Basically you would have four ball casters in the corners and a captive ball in the center of the platform. You would drive its X and Y axis with 2 motors.
You create a cage around the ball to keep it captive and use friction wheels on the four cartesian points. Two perpendicular are driven and the opposite two are just free-running.
A raquette ball might be right for this. It is stiff, but flexible enough to deform at the bottom for more grip. The ball casters on the corners would take the majority of the load, you would just need to position the center ball just low enough to slightly deform it.
As far as I can figure a single drive will not allow the house to rotate about its own axis - which would be essential for dancing.
...R
Retroplayer:
Basically you would have four ball casters in the corners and a captive ball in the center of the platform. You would drive its X and Y axis with 2 motors.
Sure it could. You just drive drive both axis at the same time, the same way an omniwheel does it. A mouse can travel around it's own axis, correct?
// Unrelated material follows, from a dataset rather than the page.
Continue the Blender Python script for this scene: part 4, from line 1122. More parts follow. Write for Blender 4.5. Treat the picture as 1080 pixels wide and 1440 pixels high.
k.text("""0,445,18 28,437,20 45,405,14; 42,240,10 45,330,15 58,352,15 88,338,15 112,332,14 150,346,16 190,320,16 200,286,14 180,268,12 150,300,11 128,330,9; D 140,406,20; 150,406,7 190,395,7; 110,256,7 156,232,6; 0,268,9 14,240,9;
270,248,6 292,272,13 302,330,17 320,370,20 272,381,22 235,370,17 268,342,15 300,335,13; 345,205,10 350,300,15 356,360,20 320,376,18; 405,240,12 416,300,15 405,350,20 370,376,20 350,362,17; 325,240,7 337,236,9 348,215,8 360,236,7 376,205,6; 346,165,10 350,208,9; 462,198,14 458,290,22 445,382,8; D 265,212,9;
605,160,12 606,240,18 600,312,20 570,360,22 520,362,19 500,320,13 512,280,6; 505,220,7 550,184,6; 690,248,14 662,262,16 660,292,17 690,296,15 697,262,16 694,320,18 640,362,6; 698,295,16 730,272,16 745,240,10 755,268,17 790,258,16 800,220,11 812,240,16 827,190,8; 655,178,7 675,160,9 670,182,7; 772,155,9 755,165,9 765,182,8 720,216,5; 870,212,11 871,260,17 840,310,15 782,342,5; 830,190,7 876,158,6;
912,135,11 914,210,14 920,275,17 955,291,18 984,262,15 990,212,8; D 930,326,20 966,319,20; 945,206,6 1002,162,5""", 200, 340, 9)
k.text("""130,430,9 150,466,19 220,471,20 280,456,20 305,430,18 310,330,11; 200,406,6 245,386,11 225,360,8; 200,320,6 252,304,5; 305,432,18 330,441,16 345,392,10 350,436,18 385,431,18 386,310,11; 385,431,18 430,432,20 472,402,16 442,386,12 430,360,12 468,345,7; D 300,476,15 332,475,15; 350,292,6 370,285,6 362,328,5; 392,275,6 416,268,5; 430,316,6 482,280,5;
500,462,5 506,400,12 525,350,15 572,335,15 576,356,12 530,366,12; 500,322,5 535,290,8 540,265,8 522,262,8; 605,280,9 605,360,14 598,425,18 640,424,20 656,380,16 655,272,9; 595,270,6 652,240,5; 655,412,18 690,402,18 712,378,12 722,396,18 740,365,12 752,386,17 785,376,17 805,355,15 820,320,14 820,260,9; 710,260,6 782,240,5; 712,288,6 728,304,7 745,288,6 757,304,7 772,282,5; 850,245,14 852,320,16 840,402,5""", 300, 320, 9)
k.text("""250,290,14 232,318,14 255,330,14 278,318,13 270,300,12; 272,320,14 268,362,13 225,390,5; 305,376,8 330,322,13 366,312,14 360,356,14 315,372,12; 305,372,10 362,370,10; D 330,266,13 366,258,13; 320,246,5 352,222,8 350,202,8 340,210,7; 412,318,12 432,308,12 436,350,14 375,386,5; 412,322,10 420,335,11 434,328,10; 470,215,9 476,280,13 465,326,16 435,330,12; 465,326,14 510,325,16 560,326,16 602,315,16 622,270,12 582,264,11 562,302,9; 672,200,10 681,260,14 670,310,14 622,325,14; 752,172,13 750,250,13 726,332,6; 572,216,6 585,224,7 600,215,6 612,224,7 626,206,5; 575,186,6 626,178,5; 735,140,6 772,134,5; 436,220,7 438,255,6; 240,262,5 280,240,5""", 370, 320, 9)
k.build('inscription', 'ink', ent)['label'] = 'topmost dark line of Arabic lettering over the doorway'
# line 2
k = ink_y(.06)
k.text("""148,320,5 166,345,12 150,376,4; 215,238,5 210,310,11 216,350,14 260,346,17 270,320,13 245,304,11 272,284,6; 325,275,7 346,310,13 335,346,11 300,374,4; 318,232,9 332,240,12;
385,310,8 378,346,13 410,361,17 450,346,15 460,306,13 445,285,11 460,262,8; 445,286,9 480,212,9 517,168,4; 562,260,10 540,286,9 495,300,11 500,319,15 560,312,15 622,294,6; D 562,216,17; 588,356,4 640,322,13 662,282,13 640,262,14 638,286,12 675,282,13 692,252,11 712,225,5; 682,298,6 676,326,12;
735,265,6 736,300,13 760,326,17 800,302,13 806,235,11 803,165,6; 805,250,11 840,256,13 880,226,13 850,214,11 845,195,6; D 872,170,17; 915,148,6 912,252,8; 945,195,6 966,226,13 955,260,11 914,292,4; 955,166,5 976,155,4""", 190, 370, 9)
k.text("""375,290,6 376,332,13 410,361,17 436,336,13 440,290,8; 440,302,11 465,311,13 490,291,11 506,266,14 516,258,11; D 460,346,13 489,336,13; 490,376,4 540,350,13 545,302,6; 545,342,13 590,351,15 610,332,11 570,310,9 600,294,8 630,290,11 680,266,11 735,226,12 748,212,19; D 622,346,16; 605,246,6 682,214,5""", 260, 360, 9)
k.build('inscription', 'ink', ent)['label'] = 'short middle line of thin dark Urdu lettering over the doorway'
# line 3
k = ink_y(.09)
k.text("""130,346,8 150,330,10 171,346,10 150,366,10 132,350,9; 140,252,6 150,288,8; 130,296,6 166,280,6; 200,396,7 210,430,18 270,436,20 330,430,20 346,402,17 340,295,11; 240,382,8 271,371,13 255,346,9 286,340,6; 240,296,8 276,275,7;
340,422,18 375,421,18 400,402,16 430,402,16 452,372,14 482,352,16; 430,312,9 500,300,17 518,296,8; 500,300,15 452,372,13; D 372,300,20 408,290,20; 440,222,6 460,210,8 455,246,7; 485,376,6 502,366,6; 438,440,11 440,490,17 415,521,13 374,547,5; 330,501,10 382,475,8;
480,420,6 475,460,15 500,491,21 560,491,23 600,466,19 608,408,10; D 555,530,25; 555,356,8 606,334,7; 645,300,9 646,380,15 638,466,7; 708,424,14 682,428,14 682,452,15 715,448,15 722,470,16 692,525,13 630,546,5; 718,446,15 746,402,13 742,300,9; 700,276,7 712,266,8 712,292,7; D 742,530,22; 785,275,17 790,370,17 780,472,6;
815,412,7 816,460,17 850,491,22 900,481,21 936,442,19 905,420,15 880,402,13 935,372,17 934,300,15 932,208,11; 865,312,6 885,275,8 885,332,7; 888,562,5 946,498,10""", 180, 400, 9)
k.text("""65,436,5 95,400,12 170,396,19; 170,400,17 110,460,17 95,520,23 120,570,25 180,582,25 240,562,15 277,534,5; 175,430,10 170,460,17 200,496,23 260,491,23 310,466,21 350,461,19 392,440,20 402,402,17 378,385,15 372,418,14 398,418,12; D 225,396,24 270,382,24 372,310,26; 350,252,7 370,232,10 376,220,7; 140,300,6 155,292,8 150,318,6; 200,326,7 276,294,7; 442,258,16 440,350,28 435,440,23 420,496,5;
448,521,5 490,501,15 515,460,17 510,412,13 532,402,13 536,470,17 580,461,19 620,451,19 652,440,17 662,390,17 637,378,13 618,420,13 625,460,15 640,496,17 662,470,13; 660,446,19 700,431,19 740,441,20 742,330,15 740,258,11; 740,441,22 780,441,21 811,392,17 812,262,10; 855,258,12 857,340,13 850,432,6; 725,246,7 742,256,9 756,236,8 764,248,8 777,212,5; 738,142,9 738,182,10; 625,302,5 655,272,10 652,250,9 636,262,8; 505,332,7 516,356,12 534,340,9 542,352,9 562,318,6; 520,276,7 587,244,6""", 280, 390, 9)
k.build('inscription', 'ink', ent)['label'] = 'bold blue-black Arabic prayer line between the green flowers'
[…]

Perhaps it wouldn't work with right angles to the chassis, perhaps diagonal to the chassis (driven wheels point towards the corners?) Of course with a system like that moving forward and back and right left would require driving both motors at the same time.
Unfortunately I don't have access to a ball at the moment to test it. I could be wrong. But it should be easy to test. I think it would work with the correct control.
The way I think of your system, the ball has a single point of contact with the ground. If you drive the ball about its vertical (z) axis it will not be able to resist the force - which is what is needed to make the table rotate rather than the ball.
In any case, your motors would (I believe) be oriented to rotate the ball about horizontal (x and y) axes so as to make the table move in the x or y directions and therefore couldn't cause a rotation about the z axis even if that would be useful.
Put a ball on the floor and rotate it around the z-axis with your hand. The ball will rotate without resisting your hand and neither you nor it will be displaced. Rotate it around the x-axis with your hand and the ball will move along the floor, and your hand with it.
I think ...
...R
Retroplayer:
Sure it could. You just drive drive both axis at the same time, the same way an omniwheel does it. A mouse can travel around it's own axis, correct?
Perhaps it wouldn't work with right angles to the chassis, perhaps diagonal to the chassis (driven wheels point towards the corners?) Of course with a system like that moving forward and back and right left would require driving both motors at the same time.
Unfortunately I don't have access to a ball at the moment to test it. I could be wrong. But it should be easy to test. I think it would work with the correct control.
Retroplayer:
Also, while it may be a bit more complex to build, but much cheaper than mecanum wheels or omniwheels, you could consider a 'reverse mouse' type drive system.
Basically you would have four ball casters in the corners and a captive ball in the center of the platform. You would drive its X and Y axis with 2 motors.
You create a cage around the ball to keep it captive and use friction wheels on the four cartesian points. Two perpendicular are driven and the opposite two are just free-running.
A raquette ball might be right for this. It is stiff, but flexible enough to deform at the bottom for more grip. The ball casters on the corners would take the majority of the load, you would just need to position the center ball just low enough to slightly deform it.
The cage could be easily made out of shapelock.
Interesting idea, but due to weight and friction, this doesn't sound that practical. You'd be better off using the two motors on two separate wheels on the floor and drive it like a tank.